Penulis: Muhammad Akbar Ali (Pembaca Buku dan Penikmat Kopi)
KENDARIPOS.FAJAR.CO.ID -- Ketika saya berdiskusi dengan salah satu Guru Besar Universitas Halu Oleo Kendari, ada satu pernyataan beliau yang membuat jiwa dan pikiran terenyuh. Beliau menilai, sarjana hari ini sangat jauh berbeda dengan generasi sarjana terdahulu.
Bahkan sangat jauh. Kendati tidak semua, namun rata-rata sarjana hari ini banyak tidak berkualitas, atau hanya sebatas formalitas semata, tak lebihnya sarjana abal-abal.

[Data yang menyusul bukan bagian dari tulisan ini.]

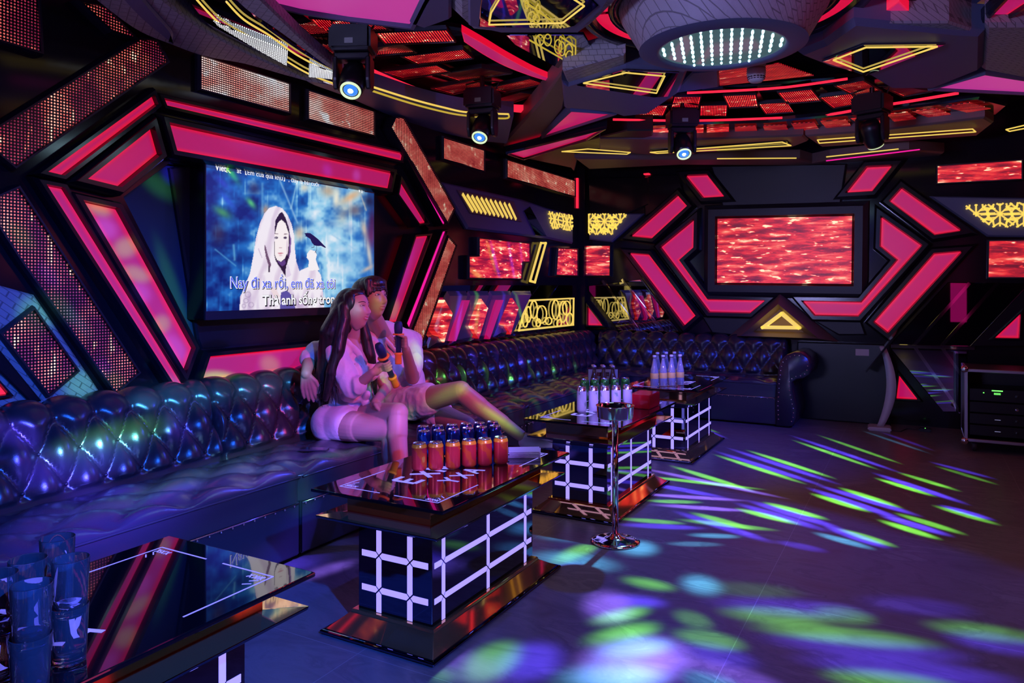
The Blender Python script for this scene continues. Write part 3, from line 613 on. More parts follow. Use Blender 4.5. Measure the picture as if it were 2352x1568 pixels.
o = lines_mesh('trim_50', BW, [(BW.st(1845, 790, .05), BW.st(2235, 799, .05))], .03, 0, .06, M_chrome); struct(o)
def cabinet():
    P = BW.poly([(1832, 796), (2046, 801), (2046, 972), (1832, 966)], .1); s0, s1 = P[0][0], P[1][0]
    o = slab('low_cabinet', BW, [(s0, .0), (s1, .0), (s1, .79), (s0, .79)], .006, .12, pm('black_cabinet', (.008, .010, .016), .35), bev=.01)
    tag(o, 'plain black low cabinet panel between the sofa arm and the kiosk', 'cabinet')
    l = slab('paper_label', BW, BW.poly([(1965, 801), (1996, 802), (1996, 817), (1965, 816)], .12), .12, .124, pm('pale_paper', (.6, .55, .65), .8), o); l['label'] = 'small pale paper label'
cabinet()
o = slab('trim_51', BW, BW.poly([(1478, 398), (1490, 397), (1490, 400), (1478, 401)], .06), 0, .06, M_redtube); struct(o)
o = slab('trim_52', BW, [(0.0, 2.30), (.02, 2.30), (.02, 2.66), (0.0, 2.66)], .09, .12, M_redtube); struct(o)
# unseen glowing panels added on right and front walls for reflections in mirrors and glass
RWk = Pl('L', XR)
def added_panel(kind, s0, s1, t0, t1, mat, nm, lb):
    bm = bmesh.new()
    if kind == 'R': bx(bm, XR - .05, s0, t0, XR - .01, s1, t1)
    else: bx(bm, s0, YF + .01, t0, s1, YF + .05, t1)
    o = link(nm, bm, mat); setuv(o.data, 'L' if kind == 'R' else 'B'); o.data.attributes.new('edge', 'FLOAT', 'POINT'); tag(o, lb, 'light panel')
added_panel('R', 1.0, 2.6, 1.3, 2.1, M_led, 'led_screen', 'large added red glowing panel on the wall to the right of the photographer')
added_panel('R', 3.4, 3.7, .9, 2.5, M_pink, 'light_panel', 'upright added pink glowing panel on the wall right of the photographer')
added_panel('R', 5.0, 6.6, 1.5, 2.2, M_ledfar, 'led_screen', 'added red glowing panel on the right wall near the far corner')
added_panel('R', -.6, -.35, .6, 2.5, M_yel, 'light_panel', 'upright added yellow light strip on the wall beside the photographer')
added_panel('F', .6, 2.4, 1.4, 2.3, M_led, 'led_screen', 'large added red glowing panel behind the photographer')
added_panel('F', 3.2, 3.35, .5, 2.5, M_yel, 'light_panel', 'upright added yellow light strip behind the photographer')
added_panel('F', 4.2, 4.5, .6, 2.5, M_pink, 'light_panel', 'upright added pink glowing panel behind the photographer')
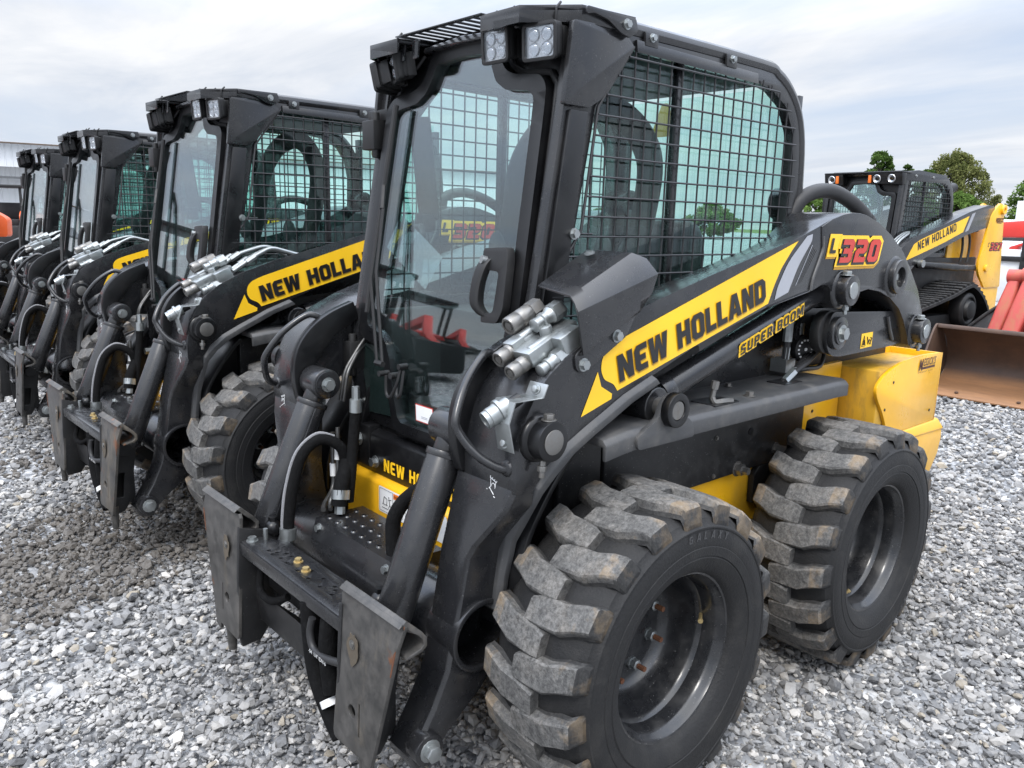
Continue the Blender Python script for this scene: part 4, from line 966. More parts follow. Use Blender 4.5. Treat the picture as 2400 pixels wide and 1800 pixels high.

Bagaimana tidak, saat melihat hasil karya tugas akhir ataupun diajukan pertanyaan seputar mata kuliah dasar kosentrasi ilmunya pun sangat sedikit dan bahkan amat banyak menjawab sesukanya tanpa menyentuh substansi pertanyaan.
Keadaan ini sangat memprihatinkan. Disatu sisi, keterampilan dalam berkomunikasi hampir nol besar, padahal mereka adalah calon-calon pembaharu masa depan. Pemimpin perubahan di tengah-tengah masyarakat yang akan memperbaiki keadaan negeri ini ke arah leboh baik.
Adapun mahasiswa yang bisa, tetapi gaya dalam berbicara sangat monoton dan tidak berbobot. Itu tandanya mahasiswa tersebut sangat jarang membaca buku atau sama sekali tidak membaca. Kegiatannya dominan bergelut di media sosial, drama korea, sinetron, selfi, atau aktifitas lainya yang tidak menstimulus kualitas diri.
Sekelumit pernyataan tersebut adalah resume dari ungkapan beliau yang sesungguhnya masih banyak yang beliau lontarkan dalam diskusi hari itu. Pernyataan yang lebih keras dan menyayat hati.
Kembali pada pernyataan beliau di awal, terlepas benar dan tidaknya adalah persepsi masing-masing yang mengamati benar dan serius keadaan mahasiswa abad ini. Sebagai Guru Besar, tentu teori tersebut tidak dialogkan, tanpa ada pengamatan dan pertimbangan yang kuat dan mendalam.
Pada bagian lainnya, sebagai mahasiswa pun patut mengevaluasi diri atas status yang disandang. Mahasiswa masuk di perguruan tinggi semata agar mendapatkan pola pikir yang tinggi, jernih, dan lurus melalui berbagai pendalaman dan penguasaan beragam kosentrasi ilmu yang digeluti. Sehingga outputnya, benar-benar menjadi mahasiswa berkualitas, berintegritas dan cerdas.
Label demikian tidak akan di dapatkan jika hanya berkutat meratapi ilmu yang diberikan oleh dosen saat jam kuliah saja, tanpa di ikuti jam terbang tinggi belajar yang lebih pada aktivitas akademik lainnya. Tekun membaca buku yang sangat prioritas dan tambahan diskusi dengan orang-orang yang telah lebih dulu ahli dalam bidang ilmu yang sedang kita geluti.
Dan tidak ketinggalan pula, keharusan mahasiswa dalam berorganisasi. Meskipun ini kontroversial. Dalam area ini maka kita harus cermat melihat organisasi dengan cerdas. Sebab amat banyak organisasi yang tidak berkualitas yang menjerumuskan.
Berorganisasi adalah wadah untuk melatih potensi keterampilan diri, bersosial dan mengasah nalar menjadi pemimpin ideal. Dan tak kalah manisnya, agar kita menjadi mahasiswa yang semakin dewasa dan matang menata diri dan tentunya bertambah lihai dalam menyelesaikan berbagai masalah.
Pada jalan ideal tersebut, pernyataan sarjana abal-abal akan luntur seiring tenggelamnya matahari di ufuk barat.